▶ Task instructions: Go through the data and copy every line exactly, but not the images.

▶ Data excerpt:
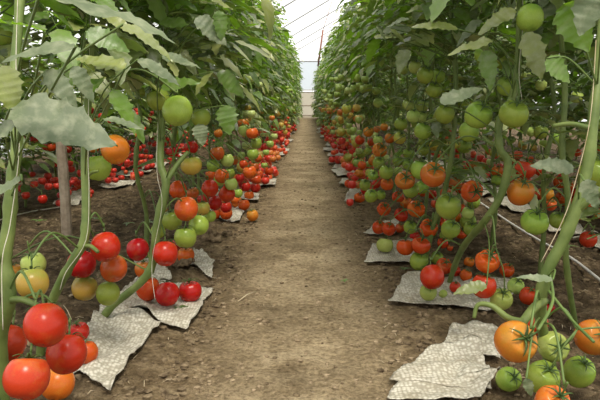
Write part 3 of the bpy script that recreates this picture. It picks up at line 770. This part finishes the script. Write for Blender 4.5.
X_(177, 111, 32, 'G', 'largest glossy green tomato high on the left', .080, 0, -1)
X_(158, 99, 25, 'G', 'green tomato left of the largest high green one', .070, 0)
X_(201, 117, 21, 'G', 'green tomato right of the largest high green one', .066, 0, 0)
X_(115, 149, 31, 'O', 'glossy orange tomato under the large dusty leaf', .074, 0, -1)
X_(97, 167, 30, 'G', 'dull green tomato behind the orange one under the dusty leaf', .078, 0, 0)
X_(94, 147, 12, 'O', 'small orange tomato edge beside the dusty leaf tip', .05, 0)
X_(81, 69, 30, 'P', 'pale yellow green tomato among the top left leaves', .074, 0, -1)
X_(3, 35, 28, 'G', 'green tomato cut by the left edge near the top', .072, 0)
X_(140, 92, 12, 'G', 'small green tomato behind leaves left of the high green trio', .05, 0)
X_(218, 133, 9, 'O', 'small pale orange tomato above the orange one, left row', .045, 0)
X_(248, 108, 7, 'Y', 'small yellow tomato high among the left row leaves', .045, 0)
# right side ----------------------------------------------------------------
X_(516, 342, 46, 'O', 'large orange tomato at the lower right, showing its green calyx', .084, 0, .55)
X_(553, 346, 35, 'P', 'pale green tomato between the two big orange ones', .070, 1, .6)
X_(593, 337, 42, 'O', 'large orange tomato cut by the right edge', .084, 0, .5)
X_(543, 378, 38, 'G', 'large green tomato in the bottom row, between two other greens', .074, 0, .1)
X_(579, 372, 36, 'G', 'green tomato at the bottom right, rightmost of the greens', .074, 0, 0)
X_(509, 379, 28, 'G', 'green tomato under the large orange one, leftmost of the bottom greens', .066, 0, .4)
X_(553, 403, 42, 'E', 'orange red tomato cut by the bottom edge, right side', .076, 1, .3)
X_(535, 323, 27, 'E', 'orange red tomato behind the large orange one, under the thick stem', .066, 0)
X_(487, 261, 27, 'R', 'ribbed red tomato, upper of the red pair right of centre', .074, 2, .3)
X_(484, 286, 27, 'R', 'red tomato, lower of the red pair right of centre', .074, 0, -.3)
X_(507, 270, 16, 'R', 'small red tomato right of the red pair', .055, 1)
X_(516, 286, 18, 'P', 'pale green tomato right below the red pair', .058, 0)
X_(501, 299, 24, 'P', 'pale green tomato lying below the red pair', .066, 0)
X_(529, 296, 20, 'D', 'deep red tomato behind the foot of the thick stem', .070, 0)
X_(547, 308, 18, 'D', 'deep red tomato right behind the thick stem foot', .070, 0)
X_(535, 222, 30, 'G', 'big ribbed green tomato left of the thick stem', .084, 1, .1)
X_(558, 220, 19, 'G', 'green tomato behind the thick stem beside the big ribbed one', .066, 0)
X_(551, 205, 13, 'E', 'small reddish tomato above the green one behind the thick stem', .055, 0)
X_(588, 239, 19, 'D', 'deep red tomato over the net at the right edge', .066, 0)
X_(521, 192, 29, 'O', 'large orange tomato above the big ribbed green one', .082, 0, .1)
X_(525, 169, 24, 'E', 'orange red tomato on top of the large orange one, upper right', .074, 2, -.2)
X_(547, 194, 15, 'O', 'small orange tomato right of the large orange one, upper right', .06, 0)
X_(540, 170, 13, 'R', 'small red tomato right of the orange red one, upper right', .055, 0)
X_(472, 191, 24, 'E', 'ribbed orange red tomato with dark calyx turned forward', .080, 4, .75)
X_(497, 180, 12, 'G', 'small green tomato left of the large orange one, upper right', .05, 0)
X_(497, 171, 12, 'E', 'small orange red tomato on the green one behind the zigzag stem', .05, 0)
X_(448, 206, 27, 'G', 'large round green tomato left of the forward facing ribbed one', .084, 0, .1)
X_(468, 213, 13, 'P', 'small pale green tomato between the large round green and the ribbed one', .05, 0)
X_(433, 175, 27, 'O', 'large blushing orange green tomato above the large round green one', .084, 1, .35)
X_(420, 169, 20, 'G', 'pale green tomato left of the large blushing one', .072, 0)
X_(405, 180, 21, 'O', 'lobed orange tomato left below the large blushing one', .076, 3, .5)
X_(386, 172, 15, 'G', 'round green tomato in the middle right cluster above the ribbed reds', .064, 0)
X_(411, 190, 17, 'G', 'pale green tomato below the lobed orange one', .066, 1)
X_(384, 209, 15, 'R', 'red tomato, leftmost of the front ribbed red group', .068, 2, .35)
X_(401, 215, 15, 'R', 'red tomato, lower middle of the front ribbed red group', .068, 2, .3)
X_(416, 209, 19, 'R', 'large ribbed red tomato, right one of the front red group', .078, 4, .4)
X_(398, 197, 13, 'R', 'ribbed red tomato just above the front red group', .060, 2, .3)
X_(387, 184, 14, 'E', 'orange red tomato under the round green one, middle right', .062, 1, .2)
X_(376, 184, 9, 'R', 'small red tomato left of the orange red one, middle right', .045, 0)
X_(371, 196, 14, 'G', 'green tomato at the right path edge, lower one of two', .062, 0)
X_(365, 185, 12, 'G', 'green tomato at the right path edge, upper one of two', .058, 0)
X_(381, 195, 10, 'G', 'small green tomato right of the two at the path edge', .048, 0)
X_(373, 175, 11, 'G', 'small green tomato with calyx above the two at the path edge', .050, 0, .5)
X_(359, 173, 9, 'O', 'orange tomato lying at the right path edge above the two greens', .050, 0)
X_(362, 165, 9, 'R', 'small red tomato above the orange one at the right path edge', .050, 0)
X_(379, 163, 13, 'G', 'green tomato above the round green one, middle right', .062, 0)
X_(398, 161, 11, 'G', 'small green tomato among the upper middle right leaves', .056, 0)
X_(408, 164, 12, 'G', 'green tomato left of the pale green by the blushing one', .058, 0)
X_(422, 187, 14, 'G', 'green tomato in shade under the large blushing one', .062, 0)
X_(379, 227, 14, 'R', 'left red tomato resting on the foam tip at the right path edge', .062, 0)
X_(389, 229, 14, 'R', 'second red tomato on the foam tip, right of the leftmost', .060, 0)
X_(400, 228, 10, 'E', 'small orange red tomato beside the reds on the foam tip', .048, 0)
X_(410, 227, 14, 'G', 'green tomato between the foam tip reds and a ribbed red', .058, 0)
X_(415, 236, 11, 'R', 'small red tomato below the green one by the foam tip', .050, 0)
X_(429, 228, 20, 'R', 'ribbed red tomato with calyx, right of the foam tip group', .078, 2, .4)
X_(385, 245, 18, 'P', 'oval pale green tomato lying alone at the right path edge', .070, 3, -.5)
X_(405, 247, 19, 'R', 'red tomato right of the oval pale green one', .072, 1, -.2)
X_(421, 245, 20, 'R', 'ribbed red tomato, second right of the oval pale green one', .074, 2, 0)
X_(443, 243, 19, 'R', 'red tomato, third right of the oval pale green one', .074, 2, .2)
X_(419, 261, 20, 'G', 'mottled green tomato on the soil at the right path edge', .072, 0)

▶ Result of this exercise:
Write part 3 of the bpy script that recreates this picture. It picks up at line 770. This part finishes the script. Write for Blender 4.5.
X_(177, 111, 32, 'G', 'largest glossy green tomato high on the left', .080, 0, -1)
X_(158, 99, 25, 'G', 'green tomato left of the largest high green one', .070, 0)
X_(201, 117, 21, 'G', 'green tomato right of the largest high green one', .066, 0, 0)
X_(115, 149, 31, 'O', 'glossy orange tomato under the large dusty leaf', .074, 0, -1)
X_(97, 167, 30, 'G', 'dull green tomato behind the orange one under the dusty leaf', .078, 0, 0)
X_(94, 147, 12, 'O', 'small orange tomato edge beside the dusty leaf tip', .05, 0)
X_(81, 69, 30, 'P', 'pale yellow green tomato among the top left leaves', .074, 0, -1)
X_(3, 35, 28, 'G', 'green tomato cut by the left edge near the top', .072, 0)
X_(140, 92, 12, 'G', 'small green tomato behind leaves left of the high green trio', .05, 0)
X_(218, 133, 9, 'O', 'small pale orange tomato above the orange one, left row', .045, 0)
X_(248, 108, 7, 'Y', 'small yellow tomato high among the left row leaves', .045, 0)
# right side ----------------------------------------------------------------
X_(516, 342, 46, 'O', 'large orange tomato at the lower right, showing its green calyx', .084, 0, .55)
X_(553, 346, 35, 'P', 'pale green tomato between the two big orange ones', .070, 1, .6)
X_(593, 337, 42, 'O', 'large orange tomato cut by the right edge', .084, 0, .5)
X_(543, 378, 38, 'G', 'large green tomato in the bottom row, between two other greens', .074, 0, .1)
X_(579, 372, 36, 'G', 'green tomato at the bottom right, rightmost of the greens', .074, 0, 0)
X_(509, 379, 28, 'G', 'green tomato under the large orange one, leftmost of the bottom greens', .066, 0, .4)
X_(553, 403, 42, 'E', 'orange red tomato cut by the bottom edge, right side', .076, 1, .3)
X_(535, 323, 27, 'E', 'orange red tomato behind the large orange one, under the thick stem', .066, 0)
X_(487, 261, 27, 'R', 'ribbed red tomato, upper of the red pair right of centre', .074, 2, .3)
X_(484, 286, 27, 'R', 'red tomato, lower of the red pair right of centre', .074, 0, -.3)
X_(507, 270, 16, 'R', 'small red tomato right of the red pair', .055, 1)
X_(516, 286, 18, 'P', 'pale green tomato right below the red pair', .058, 0)
X_(501, 299, 24, 'P', 'pale green tomato lying below the red pair', .066, 0)
X_(529, 296, 20, 'D', 'deep red tomato behind the foot of the thick stem', .070, 0)
X_(547, 308, 18, 'D', 'deep red tomato right behind the thick stem foot', .070, 0)
X_(535, 222, 30, 'G', 'big ribbed green tomato left of the thick stem', .084, 1, .1)
X_(558, 220, 19, 'G', 'green tomato behind the thick stem beside the big ribbed one', .066, 0)
X_(551, 205, 13, 'E', 'small reddish tomato above the green one behind the thick stem', .055, 0)
X_(588, 239, 19, 'D', 'deep red tomato over the net at the right edge', .066, 0)
X_(521, 192, 29, 'O', 'large orange tomato above the big ribbed green one', .082, 0, .1)
X_(525, 169, 24, 'E', 'orange red tomato on top of the large orange one, upper right', .074, 2, -.2)
X_(547, 194, 15, 'O', 'small orange tomato right of the large orange one, upper right', .06, 0)
X_(540, 170, 13, 'R', 'small red tomato right of the orange red one, upper right', .055, 0)
X_(472, 191, 24, 'E', 'ribbed orange red tomato with dark calyx turned forward', .080, 4, .75)
X_(497, 180, 12, 'G', 'small green tomato left of the large orange one, upper right', .05, 0)
X_(497, 171, 12, 'E', 'small orange red tomato on the green one behind the zigzag stem', .05, 0)
X_(448, 206, 27, 'G', 'large round green tomato left of the forward facing ribbed one', .084, 0, .1)
X_(468, 213, 13, 'P', 'small pale green tomato between the large round green and the ribbed one', .05, 0)
X_(433, 175, 27, 'O', 'large blushing orange green tomato above the large round green one', .084, 1, .35)
X_(420, 169, 20, 'G', 'pale green tomato left of the large blushing one', .072, 0)
X_(405, 180, 21, 'O', 'lobed orange tomato left below the large blushing one', .076, 3, .5)
X_(386, 172, 15, 'G', 'round green tomato in the middle right cluster above the ribbed reds', .064, 0)
X_(411, 190, 17, 'G', 'pale green tomato below the lobed orange one', .066, 1)
X_(384, 209, 15, 'R', 'red tomato, leftmost of the front ribbed red group', .068, 2, .35)
X_(401, 215, 15, 'R', 'red tomato, lower middle of the front ribbed red group', .068, 2, .3)
X_(416, 209, 19, 'R', 'large ribbed red tomato, right one of the front red group', .078, 4, .4)
X_(398, 197, 13, 'R', 'ribbed red tomato just above the front red group', .060, 2, .3)
X_(387, 184, 14, 'E', 'orange red tomato under the round green one, middle right', .062, 1, .2)
X_(376, 184, 9, 'R', 'small red tomato left of the orange red one, middle right', .045, 0)
X_(371, 196, 14, 'G', 'green tomato at the right path edge, lower one of two', .062, 0)
X_(365, 185, 12, 'G', 'green tomato at the right path edge, upper one of two', .058, 0)
X_(381, 195, 10, 'G', 'small green tomato right of the two at the path edge', .048, 0)
X_(373, 175, 11, 'G', 'small green tomato with calyx above the two at the path edge', .050, 0, .5)
X_(359, 173, 9, 'O', 'orange tomato lying at the right path edge above the two greens', .050, 0)
X_(362, 165, 9, 'R', 'small red tomato above the orange one at the right path edge', .050, 0)
X_(379, 163, 13, 'G', 'green tomato above the round green one, middle right', .062, 0)
X_(398, 161, 11, 'G', 'small green tomato among the upper middle right leaves', .056, 0)
X_(408, 164, 12, 'G', 'green tomato left of the pale green by the blushing one', .058, 0)
X_(422, 187, 14, 'G', 'green tomato in shade under the large blushing one', .062, 0)
X_(379, 227, 14, 'R', 'left red tomato resting on the foam tip at the right path edge', .062, 0)
X_(389, 229, 14, 'R', 'second red tomato on the foam tip, right of the leftmost', .060, 0)
X_(400, 228, 10, 'E', 'small orange red tomato beside the reds on the foam tip', .048, 0)
X_(410, 227, 14, 'G', 'green tomato between the foam tip reds and a ribbed red', .058, 0)
X_(415, 236, 11, 'R', 'small red tomato below the green one by the foam tip', .050, 0)
X_(429, 228, 20, 'R', 'ribbed red tomato with calyx, right of the foam tip group', .078, 2, .4)
X_(385, 245, 18, 'P', 'oval pale green tomato lying alone at the right path edge', .070, 3, -.5)
X_(405, 247, 19, 'R', 'red tomato right of the oval pale green one', .072, 1, -.2)
X_(421, 245, 20, 'R', 'ribbed red tomato, second right of the oval pale green one', .074, 2, 0)
X_(443, 243, 19, 'R', 'red tomato, third right of the oval pale green one', .074, 2, .2)
X_(419, 261, 20, 'G', 'mottled green tomato on the soil at the right path edge', .072, 0)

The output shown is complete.